### The exercise
Exactly and only the lines from the one containing "Model this scene" through the one containing "PI = math.pi" are to be repeated, both ends included.

━━ Data excerpts

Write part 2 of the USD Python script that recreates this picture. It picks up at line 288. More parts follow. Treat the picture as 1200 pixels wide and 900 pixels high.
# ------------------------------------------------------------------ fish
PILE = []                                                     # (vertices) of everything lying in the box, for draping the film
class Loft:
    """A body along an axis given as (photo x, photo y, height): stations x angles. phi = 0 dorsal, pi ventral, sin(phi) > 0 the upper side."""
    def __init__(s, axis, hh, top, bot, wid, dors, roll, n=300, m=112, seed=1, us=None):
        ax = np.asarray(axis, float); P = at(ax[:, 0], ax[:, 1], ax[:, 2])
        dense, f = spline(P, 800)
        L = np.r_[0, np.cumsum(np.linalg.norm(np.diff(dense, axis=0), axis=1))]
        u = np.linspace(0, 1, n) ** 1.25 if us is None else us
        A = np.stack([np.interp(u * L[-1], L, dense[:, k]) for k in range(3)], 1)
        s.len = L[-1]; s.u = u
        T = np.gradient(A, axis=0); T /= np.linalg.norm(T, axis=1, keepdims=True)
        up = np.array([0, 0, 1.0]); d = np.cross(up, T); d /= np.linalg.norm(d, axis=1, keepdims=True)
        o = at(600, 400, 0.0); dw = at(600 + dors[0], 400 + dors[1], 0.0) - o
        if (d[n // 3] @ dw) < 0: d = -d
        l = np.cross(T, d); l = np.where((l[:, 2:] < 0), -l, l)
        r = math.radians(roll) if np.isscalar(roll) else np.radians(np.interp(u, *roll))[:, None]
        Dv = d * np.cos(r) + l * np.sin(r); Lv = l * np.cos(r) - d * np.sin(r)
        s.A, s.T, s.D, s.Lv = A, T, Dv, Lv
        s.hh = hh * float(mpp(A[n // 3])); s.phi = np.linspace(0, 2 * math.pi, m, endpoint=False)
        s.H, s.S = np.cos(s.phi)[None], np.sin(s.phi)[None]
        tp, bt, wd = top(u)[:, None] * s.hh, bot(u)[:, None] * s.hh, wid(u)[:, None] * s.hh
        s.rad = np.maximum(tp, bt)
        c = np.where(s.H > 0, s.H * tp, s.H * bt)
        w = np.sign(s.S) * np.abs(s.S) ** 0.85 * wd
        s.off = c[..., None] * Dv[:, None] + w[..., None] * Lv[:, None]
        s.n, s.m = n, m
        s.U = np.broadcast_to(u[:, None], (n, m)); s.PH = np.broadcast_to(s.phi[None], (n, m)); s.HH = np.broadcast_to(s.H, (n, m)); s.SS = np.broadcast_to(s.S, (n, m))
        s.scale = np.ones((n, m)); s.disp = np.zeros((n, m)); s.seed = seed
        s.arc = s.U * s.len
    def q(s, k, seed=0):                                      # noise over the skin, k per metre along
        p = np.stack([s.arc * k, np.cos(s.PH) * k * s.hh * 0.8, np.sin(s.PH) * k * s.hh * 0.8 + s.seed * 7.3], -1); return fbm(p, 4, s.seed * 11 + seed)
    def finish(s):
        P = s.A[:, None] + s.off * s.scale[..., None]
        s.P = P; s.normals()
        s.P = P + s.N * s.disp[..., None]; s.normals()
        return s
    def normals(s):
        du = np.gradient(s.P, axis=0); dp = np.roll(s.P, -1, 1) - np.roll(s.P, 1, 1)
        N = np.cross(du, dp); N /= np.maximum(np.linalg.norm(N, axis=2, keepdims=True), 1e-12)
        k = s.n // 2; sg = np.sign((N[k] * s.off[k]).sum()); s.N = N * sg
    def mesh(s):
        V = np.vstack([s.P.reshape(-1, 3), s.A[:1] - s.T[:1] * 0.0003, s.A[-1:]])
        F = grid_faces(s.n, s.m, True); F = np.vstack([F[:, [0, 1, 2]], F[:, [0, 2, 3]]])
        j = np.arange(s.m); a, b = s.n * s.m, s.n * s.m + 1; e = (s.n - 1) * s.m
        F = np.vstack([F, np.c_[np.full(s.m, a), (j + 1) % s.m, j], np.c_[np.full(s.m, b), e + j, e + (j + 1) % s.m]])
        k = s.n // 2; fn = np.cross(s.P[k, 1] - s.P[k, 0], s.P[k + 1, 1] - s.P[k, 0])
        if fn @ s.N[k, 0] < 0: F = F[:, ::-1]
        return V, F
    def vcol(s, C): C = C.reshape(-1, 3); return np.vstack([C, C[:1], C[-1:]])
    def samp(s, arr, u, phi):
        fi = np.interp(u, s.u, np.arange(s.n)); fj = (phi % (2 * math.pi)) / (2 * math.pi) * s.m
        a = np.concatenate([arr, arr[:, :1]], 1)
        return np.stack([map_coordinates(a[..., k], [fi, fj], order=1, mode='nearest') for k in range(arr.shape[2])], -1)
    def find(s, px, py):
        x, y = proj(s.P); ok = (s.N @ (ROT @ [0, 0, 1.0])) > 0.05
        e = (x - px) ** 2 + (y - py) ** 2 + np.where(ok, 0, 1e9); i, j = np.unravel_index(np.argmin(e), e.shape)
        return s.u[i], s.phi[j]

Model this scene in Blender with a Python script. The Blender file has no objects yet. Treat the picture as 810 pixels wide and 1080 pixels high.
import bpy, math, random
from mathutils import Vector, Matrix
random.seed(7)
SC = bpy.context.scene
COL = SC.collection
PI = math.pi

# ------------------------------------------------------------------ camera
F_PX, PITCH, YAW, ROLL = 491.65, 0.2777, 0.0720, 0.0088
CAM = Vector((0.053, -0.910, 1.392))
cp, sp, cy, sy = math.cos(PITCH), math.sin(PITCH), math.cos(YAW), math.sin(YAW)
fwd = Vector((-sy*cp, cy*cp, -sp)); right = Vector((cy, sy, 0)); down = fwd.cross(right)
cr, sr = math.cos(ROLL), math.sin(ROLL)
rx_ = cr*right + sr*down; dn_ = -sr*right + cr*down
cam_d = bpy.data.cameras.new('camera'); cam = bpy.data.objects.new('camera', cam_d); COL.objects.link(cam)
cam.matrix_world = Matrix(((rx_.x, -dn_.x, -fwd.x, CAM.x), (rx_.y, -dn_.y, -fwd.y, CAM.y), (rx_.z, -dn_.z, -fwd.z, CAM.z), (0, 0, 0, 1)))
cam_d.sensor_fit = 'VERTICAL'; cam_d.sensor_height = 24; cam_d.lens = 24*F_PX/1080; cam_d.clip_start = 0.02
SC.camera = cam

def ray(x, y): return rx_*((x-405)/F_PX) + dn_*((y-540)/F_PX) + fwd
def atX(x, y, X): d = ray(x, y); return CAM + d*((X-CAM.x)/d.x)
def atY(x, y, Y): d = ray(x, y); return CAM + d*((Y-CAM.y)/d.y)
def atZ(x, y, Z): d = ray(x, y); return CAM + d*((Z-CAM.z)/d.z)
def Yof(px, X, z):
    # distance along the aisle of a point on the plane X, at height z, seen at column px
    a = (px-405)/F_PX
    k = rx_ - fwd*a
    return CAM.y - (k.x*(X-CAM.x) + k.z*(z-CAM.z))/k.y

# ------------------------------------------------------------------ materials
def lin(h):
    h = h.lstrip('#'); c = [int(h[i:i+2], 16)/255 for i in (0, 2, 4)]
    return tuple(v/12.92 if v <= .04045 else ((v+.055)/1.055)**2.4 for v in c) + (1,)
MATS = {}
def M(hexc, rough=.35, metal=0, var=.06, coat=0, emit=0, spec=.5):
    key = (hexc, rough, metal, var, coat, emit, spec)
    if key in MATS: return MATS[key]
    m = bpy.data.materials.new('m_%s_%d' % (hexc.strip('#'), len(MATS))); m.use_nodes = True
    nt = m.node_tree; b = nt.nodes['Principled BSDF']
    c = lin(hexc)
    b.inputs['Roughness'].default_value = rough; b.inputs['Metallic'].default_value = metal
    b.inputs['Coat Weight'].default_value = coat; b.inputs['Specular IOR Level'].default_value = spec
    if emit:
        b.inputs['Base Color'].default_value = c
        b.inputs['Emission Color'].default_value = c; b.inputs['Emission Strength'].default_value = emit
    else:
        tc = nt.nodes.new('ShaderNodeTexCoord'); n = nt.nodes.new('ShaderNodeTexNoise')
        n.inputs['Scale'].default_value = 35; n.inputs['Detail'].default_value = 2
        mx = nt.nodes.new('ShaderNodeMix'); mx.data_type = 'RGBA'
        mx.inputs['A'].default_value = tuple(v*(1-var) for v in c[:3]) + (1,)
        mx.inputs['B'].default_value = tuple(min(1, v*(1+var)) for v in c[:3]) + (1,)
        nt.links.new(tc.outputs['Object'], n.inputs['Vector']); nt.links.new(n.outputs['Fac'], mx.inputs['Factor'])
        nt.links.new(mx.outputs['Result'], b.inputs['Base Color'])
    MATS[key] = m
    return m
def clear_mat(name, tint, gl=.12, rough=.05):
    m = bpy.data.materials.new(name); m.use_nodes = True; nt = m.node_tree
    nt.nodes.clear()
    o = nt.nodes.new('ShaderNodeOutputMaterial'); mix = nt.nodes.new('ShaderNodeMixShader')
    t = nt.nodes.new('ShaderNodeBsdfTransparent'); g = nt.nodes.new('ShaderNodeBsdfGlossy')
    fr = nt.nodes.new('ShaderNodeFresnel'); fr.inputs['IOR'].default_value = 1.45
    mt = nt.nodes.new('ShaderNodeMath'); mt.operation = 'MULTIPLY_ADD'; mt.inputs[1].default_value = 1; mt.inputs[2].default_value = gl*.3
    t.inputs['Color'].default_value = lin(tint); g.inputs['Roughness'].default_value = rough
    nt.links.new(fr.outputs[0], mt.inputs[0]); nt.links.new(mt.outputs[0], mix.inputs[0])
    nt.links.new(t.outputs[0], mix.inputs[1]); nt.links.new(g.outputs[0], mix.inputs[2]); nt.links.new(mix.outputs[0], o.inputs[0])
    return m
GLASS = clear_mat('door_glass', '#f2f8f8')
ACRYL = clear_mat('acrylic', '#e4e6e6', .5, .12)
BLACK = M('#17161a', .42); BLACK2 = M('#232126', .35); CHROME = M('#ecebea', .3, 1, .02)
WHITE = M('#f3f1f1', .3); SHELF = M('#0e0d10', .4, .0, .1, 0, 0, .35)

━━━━

### Exercise response
Model this scene in Blender with a Python script. The Blender file has no objects yet. Treat the picture as 810 pixels wide and 1080 pixels high.
import bpy, math, random
from mathutils import Vector, Matrix
random.seed(7)
SC = bpy.context.scene
COL = SC.collection
PI = math.pi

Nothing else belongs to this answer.